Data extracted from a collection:
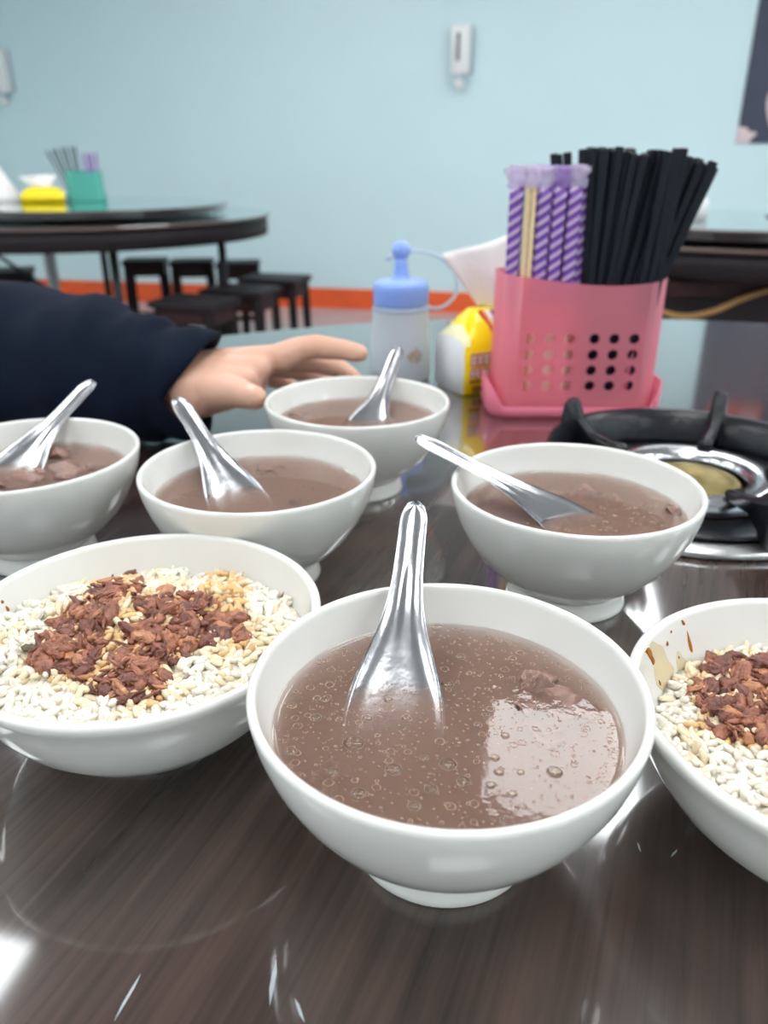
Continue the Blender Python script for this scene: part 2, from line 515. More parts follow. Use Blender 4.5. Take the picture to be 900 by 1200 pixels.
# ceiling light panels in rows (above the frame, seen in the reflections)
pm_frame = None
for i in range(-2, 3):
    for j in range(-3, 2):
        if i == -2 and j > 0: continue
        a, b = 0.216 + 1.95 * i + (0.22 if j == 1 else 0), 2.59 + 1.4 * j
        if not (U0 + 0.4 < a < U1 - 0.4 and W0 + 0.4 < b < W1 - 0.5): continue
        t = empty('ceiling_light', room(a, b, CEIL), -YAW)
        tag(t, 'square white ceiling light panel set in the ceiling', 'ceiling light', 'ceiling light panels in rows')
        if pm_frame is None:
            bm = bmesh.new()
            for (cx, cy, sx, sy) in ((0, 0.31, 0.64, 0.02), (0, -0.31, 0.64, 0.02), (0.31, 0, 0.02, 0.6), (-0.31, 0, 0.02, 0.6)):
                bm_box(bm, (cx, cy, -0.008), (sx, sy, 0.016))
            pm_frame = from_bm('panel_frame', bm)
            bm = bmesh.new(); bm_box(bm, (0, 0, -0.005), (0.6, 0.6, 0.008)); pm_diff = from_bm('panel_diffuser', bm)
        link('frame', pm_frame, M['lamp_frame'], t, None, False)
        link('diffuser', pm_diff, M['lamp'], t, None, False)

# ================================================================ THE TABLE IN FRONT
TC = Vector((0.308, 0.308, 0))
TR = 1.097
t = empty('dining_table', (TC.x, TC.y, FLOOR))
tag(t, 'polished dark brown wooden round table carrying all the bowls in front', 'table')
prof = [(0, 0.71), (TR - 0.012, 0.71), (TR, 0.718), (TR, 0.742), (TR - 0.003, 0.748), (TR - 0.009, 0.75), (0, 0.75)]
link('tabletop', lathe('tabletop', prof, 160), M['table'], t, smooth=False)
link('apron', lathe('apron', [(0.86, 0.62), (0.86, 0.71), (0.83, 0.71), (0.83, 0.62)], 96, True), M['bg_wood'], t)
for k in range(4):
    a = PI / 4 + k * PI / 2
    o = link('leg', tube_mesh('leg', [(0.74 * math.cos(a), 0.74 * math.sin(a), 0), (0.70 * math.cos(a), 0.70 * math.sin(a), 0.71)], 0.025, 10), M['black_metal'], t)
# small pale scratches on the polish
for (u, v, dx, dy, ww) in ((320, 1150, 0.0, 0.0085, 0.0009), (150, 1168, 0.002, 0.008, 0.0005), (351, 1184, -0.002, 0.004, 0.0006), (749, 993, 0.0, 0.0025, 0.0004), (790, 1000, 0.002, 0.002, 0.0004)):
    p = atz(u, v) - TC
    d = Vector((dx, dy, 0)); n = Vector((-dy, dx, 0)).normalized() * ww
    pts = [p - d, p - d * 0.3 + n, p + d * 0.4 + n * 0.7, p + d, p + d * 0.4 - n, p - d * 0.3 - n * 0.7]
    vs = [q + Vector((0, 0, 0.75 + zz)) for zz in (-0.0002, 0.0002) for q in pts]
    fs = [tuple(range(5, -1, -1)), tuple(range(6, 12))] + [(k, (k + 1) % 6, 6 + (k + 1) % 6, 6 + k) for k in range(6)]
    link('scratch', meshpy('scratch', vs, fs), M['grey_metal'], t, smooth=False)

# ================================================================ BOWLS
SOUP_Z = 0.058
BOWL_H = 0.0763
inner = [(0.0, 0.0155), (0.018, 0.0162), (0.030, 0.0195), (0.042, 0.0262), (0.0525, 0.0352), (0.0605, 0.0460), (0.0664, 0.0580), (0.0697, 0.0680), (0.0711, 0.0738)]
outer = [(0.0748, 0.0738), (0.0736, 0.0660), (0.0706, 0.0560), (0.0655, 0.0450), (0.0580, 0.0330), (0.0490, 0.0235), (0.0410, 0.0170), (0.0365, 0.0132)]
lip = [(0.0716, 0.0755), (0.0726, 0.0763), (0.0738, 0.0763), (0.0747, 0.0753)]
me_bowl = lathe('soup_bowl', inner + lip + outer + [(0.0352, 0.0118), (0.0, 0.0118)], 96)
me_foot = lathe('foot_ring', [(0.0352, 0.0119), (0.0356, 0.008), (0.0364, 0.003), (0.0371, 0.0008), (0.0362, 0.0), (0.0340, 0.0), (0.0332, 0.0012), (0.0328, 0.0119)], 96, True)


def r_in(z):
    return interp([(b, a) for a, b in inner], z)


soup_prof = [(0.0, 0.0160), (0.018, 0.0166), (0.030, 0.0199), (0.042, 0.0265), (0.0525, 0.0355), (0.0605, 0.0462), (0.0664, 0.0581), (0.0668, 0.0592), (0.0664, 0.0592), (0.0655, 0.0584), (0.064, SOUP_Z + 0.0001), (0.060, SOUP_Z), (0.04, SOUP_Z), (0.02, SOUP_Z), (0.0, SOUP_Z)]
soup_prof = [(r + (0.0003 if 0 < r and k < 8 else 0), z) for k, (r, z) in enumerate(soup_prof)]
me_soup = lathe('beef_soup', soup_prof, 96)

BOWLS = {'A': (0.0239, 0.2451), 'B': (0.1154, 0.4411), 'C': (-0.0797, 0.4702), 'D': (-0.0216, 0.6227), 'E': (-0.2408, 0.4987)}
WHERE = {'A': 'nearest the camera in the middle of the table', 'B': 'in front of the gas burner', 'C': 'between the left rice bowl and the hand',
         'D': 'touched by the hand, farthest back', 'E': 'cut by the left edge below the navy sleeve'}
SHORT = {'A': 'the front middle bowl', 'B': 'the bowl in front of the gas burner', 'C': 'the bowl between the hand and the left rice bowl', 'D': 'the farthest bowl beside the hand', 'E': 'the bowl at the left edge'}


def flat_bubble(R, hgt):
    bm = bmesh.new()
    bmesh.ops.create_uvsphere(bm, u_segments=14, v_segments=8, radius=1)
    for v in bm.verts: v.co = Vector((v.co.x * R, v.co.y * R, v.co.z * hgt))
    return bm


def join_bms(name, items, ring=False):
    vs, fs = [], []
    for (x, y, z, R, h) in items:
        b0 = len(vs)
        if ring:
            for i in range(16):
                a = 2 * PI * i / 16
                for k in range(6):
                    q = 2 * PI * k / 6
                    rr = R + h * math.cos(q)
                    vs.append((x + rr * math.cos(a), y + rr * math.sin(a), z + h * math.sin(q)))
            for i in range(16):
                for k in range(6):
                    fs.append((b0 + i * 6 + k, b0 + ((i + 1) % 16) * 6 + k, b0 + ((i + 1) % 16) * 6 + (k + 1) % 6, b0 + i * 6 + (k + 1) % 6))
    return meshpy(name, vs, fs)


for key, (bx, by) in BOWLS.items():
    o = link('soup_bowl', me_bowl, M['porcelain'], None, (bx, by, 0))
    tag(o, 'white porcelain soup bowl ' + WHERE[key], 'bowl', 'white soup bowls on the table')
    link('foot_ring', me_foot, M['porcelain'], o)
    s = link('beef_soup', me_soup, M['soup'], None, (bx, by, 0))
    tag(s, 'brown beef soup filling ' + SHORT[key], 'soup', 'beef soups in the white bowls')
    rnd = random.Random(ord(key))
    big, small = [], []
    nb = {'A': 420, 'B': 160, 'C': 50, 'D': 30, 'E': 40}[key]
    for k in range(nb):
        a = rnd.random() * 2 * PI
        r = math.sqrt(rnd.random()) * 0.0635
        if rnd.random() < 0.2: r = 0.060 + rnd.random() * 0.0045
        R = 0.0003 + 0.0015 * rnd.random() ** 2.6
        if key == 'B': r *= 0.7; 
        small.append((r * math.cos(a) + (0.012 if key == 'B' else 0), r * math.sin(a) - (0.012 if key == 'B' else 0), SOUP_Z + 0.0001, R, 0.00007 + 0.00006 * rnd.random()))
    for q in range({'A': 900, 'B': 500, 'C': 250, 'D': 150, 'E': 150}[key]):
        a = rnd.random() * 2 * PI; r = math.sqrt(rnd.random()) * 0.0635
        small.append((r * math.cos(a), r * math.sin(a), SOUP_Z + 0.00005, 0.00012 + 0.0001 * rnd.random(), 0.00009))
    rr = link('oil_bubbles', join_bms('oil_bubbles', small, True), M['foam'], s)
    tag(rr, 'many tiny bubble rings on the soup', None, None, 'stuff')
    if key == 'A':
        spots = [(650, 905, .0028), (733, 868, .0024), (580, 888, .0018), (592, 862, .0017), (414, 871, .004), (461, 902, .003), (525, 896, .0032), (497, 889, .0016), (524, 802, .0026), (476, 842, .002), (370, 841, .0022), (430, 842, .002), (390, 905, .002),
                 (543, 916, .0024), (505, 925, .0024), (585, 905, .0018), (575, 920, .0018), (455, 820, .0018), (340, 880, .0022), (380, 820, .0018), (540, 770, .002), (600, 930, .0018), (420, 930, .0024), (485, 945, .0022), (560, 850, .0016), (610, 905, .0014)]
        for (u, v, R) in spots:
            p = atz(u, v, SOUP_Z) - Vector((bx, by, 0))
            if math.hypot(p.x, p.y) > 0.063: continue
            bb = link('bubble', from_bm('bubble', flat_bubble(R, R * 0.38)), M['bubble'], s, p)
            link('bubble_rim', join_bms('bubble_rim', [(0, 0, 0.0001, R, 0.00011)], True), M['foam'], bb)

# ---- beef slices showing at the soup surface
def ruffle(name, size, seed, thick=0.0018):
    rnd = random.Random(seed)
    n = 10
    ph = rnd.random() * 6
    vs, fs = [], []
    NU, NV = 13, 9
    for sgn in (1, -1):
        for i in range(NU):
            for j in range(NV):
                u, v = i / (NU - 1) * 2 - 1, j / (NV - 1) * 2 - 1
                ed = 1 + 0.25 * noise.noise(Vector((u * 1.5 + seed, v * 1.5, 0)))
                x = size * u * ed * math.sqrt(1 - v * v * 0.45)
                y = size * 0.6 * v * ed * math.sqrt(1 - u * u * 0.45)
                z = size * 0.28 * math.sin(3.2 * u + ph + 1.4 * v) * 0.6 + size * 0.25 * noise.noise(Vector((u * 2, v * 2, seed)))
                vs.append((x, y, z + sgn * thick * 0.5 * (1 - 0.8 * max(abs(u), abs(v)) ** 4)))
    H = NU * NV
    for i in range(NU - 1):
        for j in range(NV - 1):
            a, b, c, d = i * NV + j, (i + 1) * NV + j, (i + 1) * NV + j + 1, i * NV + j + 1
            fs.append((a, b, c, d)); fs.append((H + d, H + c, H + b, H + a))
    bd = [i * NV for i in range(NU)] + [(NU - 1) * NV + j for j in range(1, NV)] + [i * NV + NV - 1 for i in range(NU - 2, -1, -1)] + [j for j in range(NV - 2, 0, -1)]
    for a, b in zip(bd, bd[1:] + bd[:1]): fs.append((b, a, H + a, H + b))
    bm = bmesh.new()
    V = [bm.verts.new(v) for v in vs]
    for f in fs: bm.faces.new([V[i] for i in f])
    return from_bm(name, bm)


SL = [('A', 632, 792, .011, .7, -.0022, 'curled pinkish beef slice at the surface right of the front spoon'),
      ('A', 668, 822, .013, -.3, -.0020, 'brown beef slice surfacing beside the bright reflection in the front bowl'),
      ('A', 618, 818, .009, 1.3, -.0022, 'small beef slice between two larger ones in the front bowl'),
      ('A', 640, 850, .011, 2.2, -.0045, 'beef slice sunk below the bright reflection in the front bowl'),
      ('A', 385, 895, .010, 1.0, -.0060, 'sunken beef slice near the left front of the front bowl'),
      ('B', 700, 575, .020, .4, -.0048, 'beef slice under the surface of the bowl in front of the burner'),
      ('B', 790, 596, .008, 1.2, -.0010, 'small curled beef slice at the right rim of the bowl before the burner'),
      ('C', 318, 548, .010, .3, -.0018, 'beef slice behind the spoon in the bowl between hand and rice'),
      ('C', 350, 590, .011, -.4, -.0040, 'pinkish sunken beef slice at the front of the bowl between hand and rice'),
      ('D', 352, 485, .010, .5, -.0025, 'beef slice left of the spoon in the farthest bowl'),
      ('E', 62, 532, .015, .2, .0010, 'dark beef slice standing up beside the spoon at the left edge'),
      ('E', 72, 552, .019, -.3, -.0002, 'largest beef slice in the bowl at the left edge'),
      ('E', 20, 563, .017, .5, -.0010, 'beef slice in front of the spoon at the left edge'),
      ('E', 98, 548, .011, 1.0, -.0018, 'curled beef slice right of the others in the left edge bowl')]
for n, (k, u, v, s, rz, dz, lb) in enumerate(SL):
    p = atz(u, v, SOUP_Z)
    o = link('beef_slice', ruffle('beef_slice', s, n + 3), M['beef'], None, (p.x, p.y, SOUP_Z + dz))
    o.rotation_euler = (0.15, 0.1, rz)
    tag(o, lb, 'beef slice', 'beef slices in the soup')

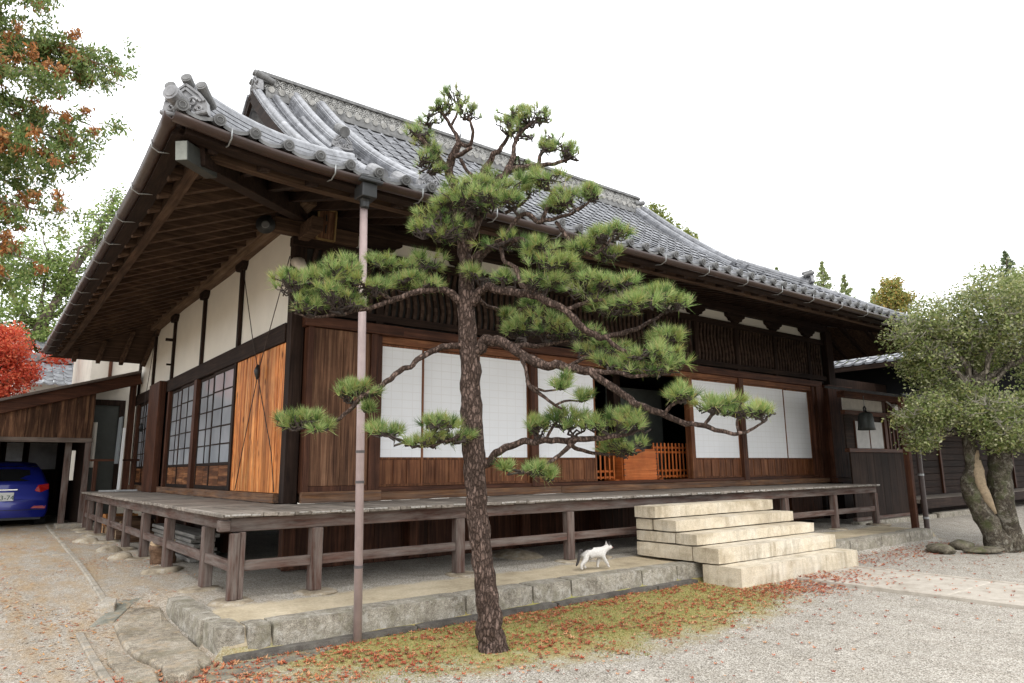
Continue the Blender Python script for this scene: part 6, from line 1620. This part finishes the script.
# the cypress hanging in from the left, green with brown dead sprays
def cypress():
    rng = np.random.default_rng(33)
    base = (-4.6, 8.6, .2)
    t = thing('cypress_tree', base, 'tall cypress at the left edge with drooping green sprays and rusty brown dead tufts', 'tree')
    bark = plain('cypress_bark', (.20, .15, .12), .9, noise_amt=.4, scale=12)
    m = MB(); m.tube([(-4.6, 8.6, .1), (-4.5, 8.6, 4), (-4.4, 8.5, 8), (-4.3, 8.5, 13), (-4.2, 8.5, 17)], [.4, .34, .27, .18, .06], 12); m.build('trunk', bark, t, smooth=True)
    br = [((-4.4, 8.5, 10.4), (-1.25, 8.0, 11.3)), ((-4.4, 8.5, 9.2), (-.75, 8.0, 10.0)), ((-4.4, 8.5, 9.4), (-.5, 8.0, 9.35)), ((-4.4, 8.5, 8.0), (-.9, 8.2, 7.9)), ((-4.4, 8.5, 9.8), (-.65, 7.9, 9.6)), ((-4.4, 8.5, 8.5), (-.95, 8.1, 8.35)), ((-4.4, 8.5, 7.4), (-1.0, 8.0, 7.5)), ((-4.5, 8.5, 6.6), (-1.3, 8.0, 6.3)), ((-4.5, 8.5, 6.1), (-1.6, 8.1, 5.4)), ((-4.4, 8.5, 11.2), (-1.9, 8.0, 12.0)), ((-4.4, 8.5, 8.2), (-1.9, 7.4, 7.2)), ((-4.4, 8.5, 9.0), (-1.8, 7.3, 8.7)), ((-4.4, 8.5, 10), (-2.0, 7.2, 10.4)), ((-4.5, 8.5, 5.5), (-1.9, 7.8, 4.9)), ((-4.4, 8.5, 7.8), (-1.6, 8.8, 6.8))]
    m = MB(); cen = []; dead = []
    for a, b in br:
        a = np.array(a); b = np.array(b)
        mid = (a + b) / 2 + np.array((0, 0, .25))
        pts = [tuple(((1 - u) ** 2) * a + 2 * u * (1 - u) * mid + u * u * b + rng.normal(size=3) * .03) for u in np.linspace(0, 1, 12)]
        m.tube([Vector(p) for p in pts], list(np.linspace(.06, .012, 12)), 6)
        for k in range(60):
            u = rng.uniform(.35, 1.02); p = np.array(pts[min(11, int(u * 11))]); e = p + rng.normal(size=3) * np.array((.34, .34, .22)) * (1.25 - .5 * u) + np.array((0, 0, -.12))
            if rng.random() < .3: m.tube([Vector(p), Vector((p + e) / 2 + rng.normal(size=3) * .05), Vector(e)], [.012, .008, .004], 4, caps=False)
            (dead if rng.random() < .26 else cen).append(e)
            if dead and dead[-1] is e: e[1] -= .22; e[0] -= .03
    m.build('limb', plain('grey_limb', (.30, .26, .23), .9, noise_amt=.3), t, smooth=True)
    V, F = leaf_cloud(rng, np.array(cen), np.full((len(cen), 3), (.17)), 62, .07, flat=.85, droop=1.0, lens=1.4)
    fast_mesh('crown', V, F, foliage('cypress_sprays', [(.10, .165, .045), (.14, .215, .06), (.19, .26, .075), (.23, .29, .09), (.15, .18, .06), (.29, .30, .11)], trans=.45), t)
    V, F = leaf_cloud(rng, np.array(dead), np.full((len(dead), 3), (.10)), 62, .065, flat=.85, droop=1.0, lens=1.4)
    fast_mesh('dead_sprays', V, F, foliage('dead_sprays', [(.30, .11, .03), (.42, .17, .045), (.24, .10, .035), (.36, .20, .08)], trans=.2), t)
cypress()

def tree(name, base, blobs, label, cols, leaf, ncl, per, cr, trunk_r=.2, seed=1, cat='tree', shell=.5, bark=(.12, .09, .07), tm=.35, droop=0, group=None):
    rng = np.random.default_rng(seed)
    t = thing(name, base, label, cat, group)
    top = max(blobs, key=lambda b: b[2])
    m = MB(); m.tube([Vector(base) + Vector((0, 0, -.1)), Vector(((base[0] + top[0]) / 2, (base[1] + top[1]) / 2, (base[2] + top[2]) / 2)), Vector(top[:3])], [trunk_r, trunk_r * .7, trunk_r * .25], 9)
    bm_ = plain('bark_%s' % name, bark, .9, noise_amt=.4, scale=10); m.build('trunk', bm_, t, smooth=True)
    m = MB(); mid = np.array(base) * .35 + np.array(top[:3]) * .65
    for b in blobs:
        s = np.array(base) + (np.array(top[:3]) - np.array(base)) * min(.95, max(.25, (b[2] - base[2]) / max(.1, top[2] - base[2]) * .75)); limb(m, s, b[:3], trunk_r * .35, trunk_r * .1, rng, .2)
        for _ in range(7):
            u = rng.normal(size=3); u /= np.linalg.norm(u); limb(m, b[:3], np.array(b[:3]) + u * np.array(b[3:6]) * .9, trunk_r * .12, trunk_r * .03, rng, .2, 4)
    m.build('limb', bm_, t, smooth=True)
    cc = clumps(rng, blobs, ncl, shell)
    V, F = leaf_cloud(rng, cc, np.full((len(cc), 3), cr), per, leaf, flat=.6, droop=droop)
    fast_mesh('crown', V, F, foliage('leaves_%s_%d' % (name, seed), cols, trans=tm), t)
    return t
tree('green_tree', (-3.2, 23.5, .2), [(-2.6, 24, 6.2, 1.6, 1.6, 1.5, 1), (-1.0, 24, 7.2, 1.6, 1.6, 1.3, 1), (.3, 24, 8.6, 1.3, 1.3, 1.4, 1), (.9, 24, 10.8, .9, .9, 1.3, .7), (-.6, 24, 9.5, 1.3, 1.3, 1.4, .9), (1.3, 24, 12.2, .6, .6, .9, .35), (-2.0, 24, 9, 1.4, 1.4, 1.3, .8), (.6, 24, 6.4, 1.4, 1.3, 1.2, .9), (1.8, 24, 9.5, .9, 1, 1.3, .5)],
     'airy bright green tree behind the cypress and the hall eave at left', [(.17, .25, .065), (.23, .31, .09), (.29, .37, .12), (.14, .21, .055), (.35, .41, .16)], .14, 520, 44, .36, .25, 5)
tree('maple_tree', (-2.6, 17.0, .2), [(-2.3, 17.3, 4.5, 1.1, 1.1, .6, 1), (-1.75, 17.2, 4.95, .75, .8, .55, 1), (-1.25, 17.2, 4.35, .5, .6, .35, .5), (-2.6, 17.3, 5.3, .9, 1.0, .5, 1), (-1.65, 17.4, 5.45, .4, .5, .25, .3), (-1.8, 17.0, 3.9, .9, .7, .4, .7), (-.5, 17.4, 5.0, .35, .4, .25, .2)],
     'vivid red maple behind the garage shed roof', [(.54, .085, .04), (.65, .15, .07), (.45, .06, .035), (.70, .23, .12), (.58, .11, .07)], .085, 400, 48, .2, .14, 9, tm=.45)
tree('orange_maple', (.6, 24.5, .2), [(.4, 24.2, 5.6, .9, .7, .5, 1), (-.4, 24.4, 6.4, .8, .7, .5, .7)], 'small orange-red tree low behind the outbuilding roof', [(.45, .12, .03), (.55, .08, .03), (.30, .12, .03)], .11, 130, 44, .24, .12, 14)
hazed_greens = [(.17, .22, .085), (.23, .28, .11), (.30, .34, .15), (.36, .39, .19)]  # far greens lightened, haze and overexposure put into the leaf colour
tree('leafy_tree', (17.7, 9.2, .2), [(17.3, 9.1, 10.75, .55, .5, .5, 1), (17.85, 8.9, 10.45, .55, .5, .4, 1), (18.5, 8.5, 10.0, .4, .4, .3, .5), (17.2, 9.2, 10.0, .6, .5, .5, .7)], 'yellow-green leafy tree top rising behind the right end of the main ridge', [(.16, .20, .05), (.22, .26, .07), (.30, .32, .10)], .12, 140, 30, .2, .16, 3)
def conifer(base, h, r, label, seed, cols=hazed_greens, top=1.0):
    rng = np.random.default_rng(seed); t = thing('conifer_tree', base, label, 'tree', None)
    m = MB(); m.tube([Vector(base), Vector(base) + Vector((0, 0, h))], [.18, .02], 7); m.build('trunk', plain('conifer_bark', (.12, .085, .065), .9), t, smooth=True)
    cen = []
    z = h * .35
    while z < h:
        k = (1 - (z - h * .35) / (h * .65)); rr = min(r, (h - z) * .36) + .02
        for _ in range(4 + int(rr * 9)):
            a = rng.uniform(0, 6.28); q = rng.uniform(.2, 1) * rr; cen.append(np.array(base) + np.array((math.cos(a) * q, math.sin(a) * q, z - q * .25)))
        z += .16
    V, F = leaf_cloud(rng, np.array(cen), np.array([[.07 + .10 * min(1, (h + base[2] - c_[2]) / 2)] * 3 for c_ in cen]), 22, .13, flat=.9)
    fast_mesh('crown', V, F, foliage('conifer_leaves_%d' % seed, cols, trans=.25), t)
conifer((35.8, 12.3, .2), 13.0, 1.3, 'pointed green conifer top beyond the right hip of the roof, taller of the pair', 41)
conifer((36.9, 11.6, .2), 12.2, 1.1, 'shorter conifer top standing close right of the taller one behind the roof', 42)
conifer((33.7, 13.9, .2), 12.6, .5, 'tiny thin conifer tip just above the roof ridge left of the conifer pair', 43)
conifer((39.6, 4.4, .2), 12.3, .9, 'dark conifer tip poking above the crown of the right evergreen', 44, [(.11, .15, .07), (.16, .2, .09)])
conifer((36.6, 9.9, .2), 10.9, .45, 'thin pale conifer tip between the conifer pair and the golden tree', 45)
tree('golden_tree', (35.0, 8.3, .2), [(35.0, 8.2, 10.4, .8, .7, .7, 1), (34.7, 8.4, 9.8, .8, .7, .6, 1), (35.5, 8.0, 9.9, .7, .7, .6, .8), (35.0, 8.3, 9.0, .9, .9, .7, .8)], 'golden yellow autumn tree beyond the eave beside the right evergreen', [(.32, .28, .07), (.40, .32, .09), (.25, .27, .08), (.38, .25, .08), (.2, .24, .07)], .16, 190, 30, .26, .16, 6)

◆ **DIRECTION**
Repeat word for word the lines above, from the first entry through the line containing "link('diffuser', pm_diff, M['lamp'], t, None, False)", with both ends kept and the pictures dropped.

◆ **OUTPUT OF THE TASK**
Continue the Blender Python script for this scene: part 2, from line 515. More parts follow. Use Blender 4.5. Take the picture to be 900 by 1200 pixels.
# ceiling light panels in rows (above the frame, seen in the reflections)
pm_frame = None
for i in range(-2, 3):
    for j in range(-3, 2):
        if i == -2 and j > 0: continue
        a, b = 0.216 + 1.95 * i + (0.22 if j == 1 else 0), 2.59 + 1.4 * j
        if not (U0 + 0.4 < a < U1 - 0.4 and W0 + 0.4 < b < W1 - 0.5): continue
        t = empty('ceiling_light', room(a, b, CEIL), -YAW)
        tag(t, 'square white ceiling light panel set in the ceiling', 'ceiling light', 'ceiling light panels in rows')
        if pm_frame is None:
            bm = bmesh.new()
            for (cx, cy, sx, sy) in ((0, 0.31, 0.64, 0.02), (0, -0.31, 0.64, 0.02), (0.31, 0, 0.02, 0.6), (-0.31, 0, 0.02, 0.6)):
                bm_box(bm, (cx, cy, -0.008), (sx, sy, 0.016))
            pm_frame = from_bm('panel_frame', bm)
            bm = bmesh.new(); bm_box(bm, (0, 0, -0.005), (0.6, 0.6, 0.008)); pm_diff = from_bm('panel_diffuser', bm)
        link('frame', pm_frame, M['lamp_frame'], t, None, False)
        link('diffuser', pm_diff, M['lamp'], t, None, False)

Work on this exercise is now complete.